About 83 percent of Minnesota public school operating revenue comes in the form of state aid. New legislative policy proposals that would deplete state revenues led MREA to take a closer look at property taxes and the impact of E-12 education funding in Minnesota.
The Senate omnibus tax bill (SF 5) currently being debated would reduce state general fund revenue by further reducing the state business property tax by $47.5 million annually.
MREA looked to Jeff Van Wychen, a tax analyst, to dig into the data and provide a thorough analysis of Minnesota’s business property taxes, including the state business property tax.
What’s Happening?
Here’s a look at the numbers and key trends:
- While the state business property tax has increased in nominal dollars from 2002 to 2018, in real dollars (i.e., inflation-adjusted) per capita it has declined by 16 percent.

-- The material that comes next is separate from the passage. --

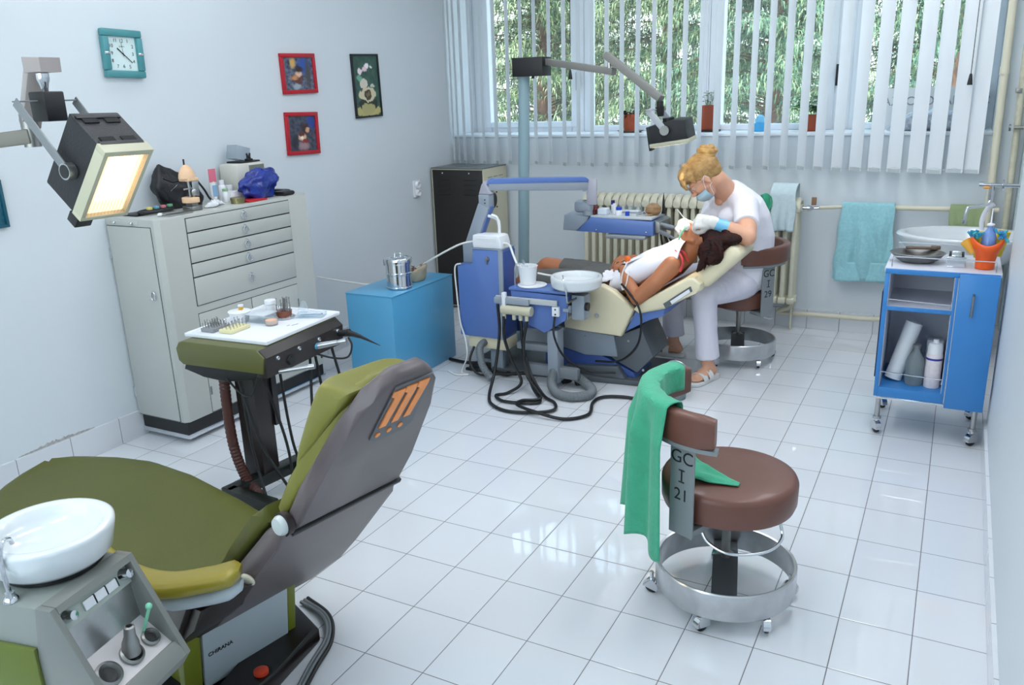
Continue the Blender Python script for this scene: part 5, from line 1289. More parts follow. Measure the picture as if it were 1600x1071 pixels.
# white cables
M_wc = mat('white_cable', (225, 226, 222), .45)
t2 = thing('power_cable', 'long white cable running from the left wall to the blue dental unit', 'cable', (-.9, 1.0, .5))
MB().tube(bez([(-1.41, .98, .50), (-1.2, 1.02, .475), (-.98, 1.0, .485), (-.85, 1.13, .53), (-.62, 1.07, .65), (-.45, 1.07, .735), (-.352, 1.09, .76)], 12), .0055, 8).build('cable_run', M_wc, t2)
hose(t, [(-.18, 1.09, .757), (-.14, 1.09, .75), (-.10, 1.06, .70), (-.06, 1.03, .655), (-.03, 1.02, .645)], .006, M_wc, 'white_cable', local=False)
hose(t, [(.058, 1.03, .62), (.12, 1.08, .60), (.20, 1.16, .585), (.27, 1.2, .57)], .005, M_wc, 'white_cable', local=False)
hose(t, [(-.43, 1.05, .636), (-.467, 1.048, .61), (-.462, 1.045, .47), (-.445, 1.04, .30), (-.41, 1.03, .2), (-.40, 1.02, .1), (-.44, 1.02, .006), (-.38, .99, .006), (-.44, .96, .006), (-.52, 1.0, .006)], .0045, M_wc, 'white_cable', local=False)

# ---- things lying on the instrument table
ZI = .8466
def jar(label, x, y, r, h, mc, mb=M_white, nm='jar'):
    d = thing(nm, label, 'jar', (x, y, ZI))
    MB().lathe([(0, 0), (r, 0), (r, h*.6), (r*.9, h*.66)], (x, y, ZI), 18).build('jar_body', mb, d)
    MB().lathe([(r*.95, h*.66), (r*.98, h), (0, h)], (x, y, ZI), 18).build('cap', mc, d)
M_bcap = mat('blue_cap', (30, 70, 190), .35)
jar('white jar with a blue lid nearest the middle of the instrument table', .275, 1.66, .018, .045, M_bcap)
jar('squat jar with a broad blue cap, right of the blue-lidded one', .33, 1.65, .013, .024, M_bcap, M_bcap)
jar('small white bottle behind the blue-lidded jar on the instrument table', .235, 1.70, .012, .06, M_white, nm='bottle')
jar('tallest thin white bottle with a dark blue cap on the instrument table', .20, 1.76, .011, .07, mat('navy_cap', (50, 40, 110), .4), nm='bottle')
tag(MB().box(.15, .205, 1.64, 1.70, ZI, ZI+.035, .004).build('carton', mat('white_blue_carton', (214, 224, 236), .5)), 'small pale carton at the left end of the instrument table', 'box')
d = thing('plastic_case', 'clear shallow plastic case behind the jars on the instrument table', 'case', (.30, 1.78, ZI))
MB().box(.24, .37, 1.75, 1.81, ZI, ZI+.04, .004).build('case_body', M_clear, d)
MB().box(.25, .36, 1.755, 1.805, ZI+.002, ZI+.012, .003).build('contents', M_whitepl, d)
d = thing('shade_book', 'upright dark red and black folder at the left of the instrument table', 'folder', (.135, 1.66, ZI))
MB().box(.128, .140, 1.63, 1.69, ZI, ZI+.09, .001, m=Matrix.Translation((.134, 1.66, ZI)) @ Matrix.Rotation(R(-8), 4, 'Y') @ Matrix.Translation((-.134, -1.66, -ZI))).build('folder_body', mat('dark_red_cover', (92, 36, 34), .5), d)
MB().ball((.142, 1.632, ZI+.035), .006, 8).build('red_dot', mat('bright_red', (220, 60, 50), .4), d)
tag(MB().lathe([(0, 0), (.03, 0), (.046, .02), (.042, .045), (.025, .062), (.01, .066), (0, .066)], (.46, 1.72, ZI), 24).build('mixing_bowl', mat('stained_tan_rubber', (150, 118, 84), .6, var=.3, vscale=40)), 'brown stained round lump at the right end of the instrument table', 'bowl')
tag(MB().lathe([(0, 0), (.012, 0), (.008, .02), (.006, .08), (.001, .12), (0, .12)], (.50, 1.78, ZI), 12).build('probe_stand', M_black), 'black pointed tool standing upright at the right end of the instrument table', 'tool')
rnd = random.Random(4)
lbl = ['steel probe lying by the brown lump, nearest the front edge of the table', 'steel tweezers lying behind the front probe', 'tan-handled scaler lying left of the brown lump', 'short dark tool lying across the steel probe', 'steel mirror handle lying at the table front, far from the jars', 'grey excavator lying beside the squat blue-capped jar']
for k in range(6):
    x, y = .38+rnd.uniform(0, .07), 1.63+k*.018
    d = Vector((rnd.uniform(.5, 1), rnd.uniform(-.4, .4), rnd.uniform(0, .25))).normalized()*.04
    tag(MB().cyl(Vector((x, y, ZI+.005)), Vector((x, y, ZI+.005))+d, .004, .002, 8).build('hand_instrument', (M_chrome, M_dsteel, mat('tan_handle', (190, 140, 90), .5), M_black, M_steel, M_grey)[k]), lbl[k], 'tool')

# ================================================================= far operating lamp
t = thing('operating_lamp', 'dental lamp on a tall pale pole shining over the patient', 'lamp', (-.36, 1.66, .032))
M_pole = mat('pale_blue_grey_pole', (138, 164, 172), .35)
MB().cyl((-.36, 1.66, .18), (-.312, 1.66, 1.63), .034, .033, n=28).build('pole', M_pole, t)
MB().cyl((-.365, 1.66, .0325), (-.36, 1.66, .18), .055, n=24).build('pole_socket', mat('blue_white_socket', (196, 210, 214), .4), t)
MB().box(-.358, -.165, 1.60, 1.72, 1.625, 1.728, .003).build('head_box', M_black, t)
MB().cyl((-.24, 1.63, 1.612), (-.24, 1.63, 1.625), .008, n=10).build('adjuster', M_black, t)
M_arm = mat('warm_grey_arm', (128, 126, 122), .4)
MB().bar((-.165, 1.66, 1.70), (.312, 1.48, 1.628), .04, .035, .003).build('upper_arm', M_arm, t)
MB().cyl((.285, 1.48, 1.635), (.285, 1.48, 1.70), .010, n=12).build('arm_pivot', M_chrome, t)
MB().bar((.262, 1.49, 1.715), (.60, 1.39, 1.485), .045, .036, .003, up=(.5, 0, 1)).build('spring_arm', M_arm, t)
MB().cyl((.595, 1.39, 1.475), (.595, 1.39, 1.445), .018, n=14).cyl((.595, 1.39, 1.447), (.60, 1.39, 1.40), .024, .016, n=14).build('swivel', M_black, t)
HL = Matrix.Translation((.655, 1.38, 1.322)) @ Matrix.Rotation(R(-8), 4, 'Y') @ Matrix.Rotation(R(4), 4, 'X') @ Matrix.Scale(.86, 4)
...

- The state business levy—even with the inflation adjustment (repealed in 2017 when the tax was frozen)—has partially insulated businesses from nearly all of the forces that have been pushing local property taxes upward, including population growth, increases in the number of special need students, the growing special education cross-subsidy, and real per capita and per pupil cuts in state aid to local governments.
- The state business property tax is one of the major reasons why commercial/industrial property taxes in Minnesota have increased far less rapidly than property taxes of residential and most other classes of property.
- Currently, the state business property tax is the only Minnesota major state tax that is completely frozen, with no adjustment for inflation, population growth, the aging of the state population, or any of the other factors that push public costs upward. When one revenue source is frozen, increasing public costs are shifted onto other sources and other taxpayers.
Real per pupil state aid to Minnesota public schools in FY 2019 is already 7.8 percent below the FY 2003 level, according to data from the Minnesota Department of Education. Further reductions to the state business property tax—on top of those enacted two years ago—will further jeopardize school finances.